How hard is it to see the world as it really is? And I'm not talking about the grand geopolitical reality cobbled together by people we never actually see in person, done for their own benefit and without giving much thought to the rest of us. They only reason they take us into account at all is the suspicion that if they go too far, we will suddenly realize it and rise up and occupy them.

That is a suspicion that is being tested these days, but my own suspicion is that they are more than equal to the task of surviving whatever we throw at them. Not that we should stop flinging everything we can get out hands on, because after all, you never know. Maybe something somehow, some way, will stick.

It's wise to keep tabs on the movers and shakers in the big world beyond the back yard, but it takes plenty of clear thinking just to keep the back yard from being invaded by gophers and overrun with weeds.

You know, I'm going to be honest here for a minute. When I started writing this, I'm pretty sure I had a point, but whatever it was got lost in a morass of metaphors. What I think I wanted to say was this: How do you know how to live the best life you can when so much of living depends on others, and it's just so darned hard to know other people well enough to see into their hearts?

Believe it or not, there are huge chunks of humanity, billions of people probably, who don't care about that question.
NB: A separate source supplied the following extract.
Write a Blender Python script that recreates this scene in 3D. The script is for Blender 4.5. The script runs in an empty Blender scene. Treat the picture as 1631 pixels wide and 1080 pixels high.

Some of them expend all their energy getting through the day, while others live solely by reacting to what happens to them. They're either selfish, which is easy for them but hard on the people around them, or consumed by negative emotion, which is hard on everybody. Much of the world as we know it is fueled by hate, and the only way to escape it is by staying out of the way. Sometimes that doesn't even work.

So now we've dealt with the front page, where something called Newt is suddenly and irrationally important, and the metro section, where you find the names of the nameless people who randomly blow themselves and each other up. Figuratively and literally.

For a thinking person, so much of life is lived internally that you kind of envy the folks in the metro section. It's much easier to react with only self-interest in mind than it is to try to do what's best for everyone, including sometimes people you don't even know. You know what's hard? Empathy is hard. It takes thought. It takes the work of trying to see the world from outside your own head.



Sometimes you're going to be wrong, make the wrong decision or do the wrong thing. Unknowable, unforeseeable factors get in the way, and you have to retrace your steps and try to find where you veered off the right path. It's exhausting to live this way, but it's the only way to keep your back yard, or whatever tiny patch of ground you inhabit, from being nothing more than a bunch of weeds and gopher holes.